Is shooting a cyclist different than running the cyclist of the road or sideswiping or driving by too close ignorantly, or being distracted and killing them? Yes at least in how the law perceives it. And riding while poor carries its own penalties. The police will ignore the folder irrespective of how egregious the driving fault was because as they said in one recent case in NY they were too busy to follow up. Even threatening someone with death by car is your word against the driver unlike threatening them with a gun which can bring down every homeland security swat team in the region.

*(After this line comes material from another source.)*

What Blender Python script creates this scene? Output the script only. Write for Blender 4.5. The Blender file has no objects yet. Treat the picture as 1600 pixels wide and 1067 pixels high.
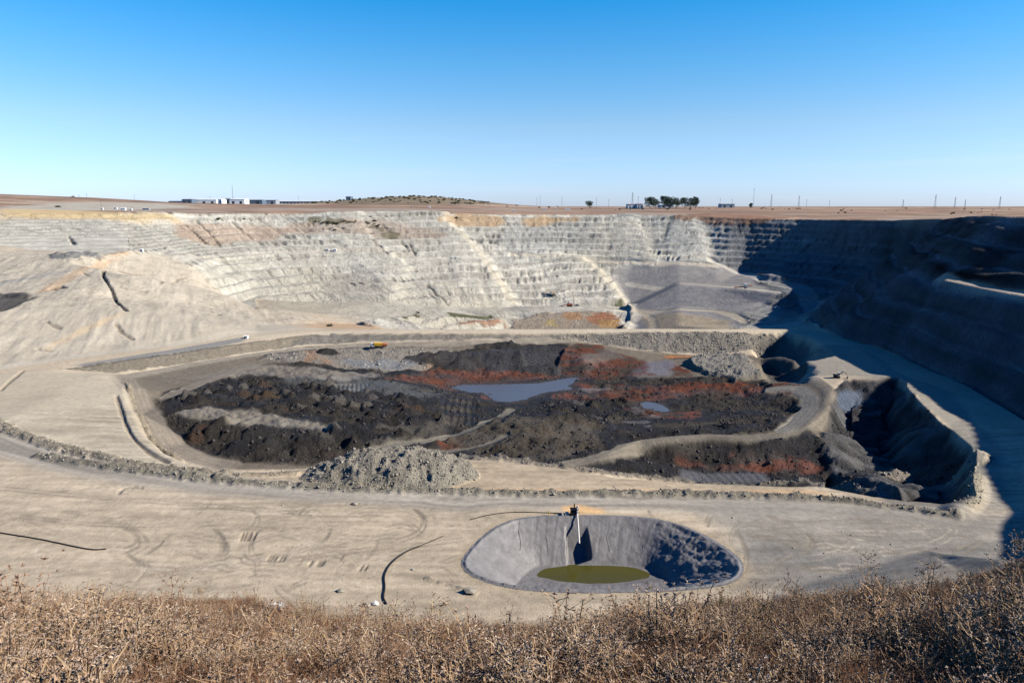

Just riding a bike has this violence associated with it that could be worse if we slip up by trying to avoid a pot hole or brick in the road without looking. On the road from Yellowstone to Glacier I hit a dead raccoon. The bike flew about five feet into the road and surprisingly landed upright. I corrected the front wheel and regained the shoulder. Ahead and behind me were logging trucks. What fortune do I owe for my brief inattention?

Socially we get used to the driver side violence from the war in Iraq and Afghanistan to the traffic in front of our homes. So when someone flips out its easy to think of them as illogical. Or irrational. Or a confusing blend of the two. Road rage, distracted driving, speeding are all defensible unlike waving a gun. Instead these incidents are a logical extension of an accepted pattern of violence.